SAY WHAT YOU WILL about George W. Bush’s presidency, but he’d make a lousy network executive.

After a rebuke from voters in November’s midterm elections, Bush embarked on a “listening tour” regarding Iraq policy, then postponed a planned pre-Christmas announcement into next year. What really chafes at administration critics, though, is his reluctance to acknowledge missteps — as he grudgingly did during a Dec. 20 press conference — or concede that certain strategies haven’t worked.

Running a network, by contrast, is a process of constant adjustment and reevaluation, as the flurry of scheduling changes coming in January — reshaping primetime lineups at even those broadcast networks enjoying a measure of success — will attest.

Indeed, as much as the D.C. establishment loves to dismiss Hollywood as the Shallow Home of the Airhead, administrations present and future could learn a thing or two from how TV’s programming chiefs constantly redeploy forces and seldom enjoy the luxury of resting on their laurels.

In television, failure is a constant handmaiden, which means change is not only inevitable but generally can’t be deferred to run around soaking in expert advice. (Fortunately, some is offered unsolicited, in helpful — and reasonably priced! — journals such as this one.)

TV’s chief executives buttress their credibility by bluntly admitting failure, even if it occasionally falls to a deputy (pity the poor head of scheduling) to do so. Fox’s Peter Liguori recently stated that the net’s fall shows simply weren’t good enough, and it’s hard to picture ABC’s Steve McPherson, NBC’s Kevin Reilly or CBS’ Nina Tassler trying to get away with a mealy-mouthed response like, “We’re not winning, we’re not losing,” which, given Bush’s past pronouncements, was enough of a concession to command headlines.

In some cases, a network will toss out a flawed scheme and undertake a dramatic overhaul, as News Corp. might have to do with its struggling MyNetworkTV, which thus far has been AlmostNobody’sNetworkTV. More often, strategies are gradually revised on the fly, with a surprise hit like “Deal or No Deal” guiding what in political vernacular would be dubbed “a new way forward.”

Because network execs understand that it’s impossible to effectively fight multiple battles at once, they are adept at picking selected fronts where there’s a reasonable opportunity for progress — think ABC’s Thursday-night invasion led by “Grey’s Anatomy” — with the goal of establishing beachheads and building blocks that can be reassigned later.

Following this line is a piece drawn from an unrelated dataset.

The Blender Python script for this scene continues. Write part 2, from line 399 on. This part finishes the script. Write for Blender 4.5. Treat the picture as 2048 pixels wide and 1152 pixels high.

Anticipating the unexpected, TV officials prepare contingency plans, but always with the realization that a planned January premiere might need to be pushed back or forward depending on circumstances on the ground. And when they do find themselves facing a lost cause — a la going up against “American Idol” — they’re smart enough to make the best of a bad situation and mitigate the damage.

Running a network requires diplomatically handling squabbling factions and recognizing when you are in the driver’s seat (ordering more episodes of a ratings-challenged show like “Studio 60 on the Sunset Strip,” say, making it feasible to extract budget concessions) and when the other side holds all the cards (as in renewals of “Everybody Loves Raymond” or “Friends”). And yes, that can involve talking to enemies, though we’ll leave it to those with first-hand experience to decide whether analogies between dealing with certain agents and producers or Syria and Iran are over the top or roughly on target.

Since they don’t have rigidly fixed terms, network execs operate in a system more akin to England’s parliamentary approach, where they are in essence constantly running for office. On the plus side, when forced to depart prematurely, they invariably leave with lovely (and contractually demanded) parting gifts.

Finally, there’s the old standard of demonstrating that a network gets the message things are FUBAR by implementing key personnel changes. Usually, the chief does so by firing someone lower on the totem pole — the head of drama development, perhaps, just to shake up the chemistry.

On that score, at least, Bush might be ready for his Hollywood close-up. Just ask Donald Rumsfeld.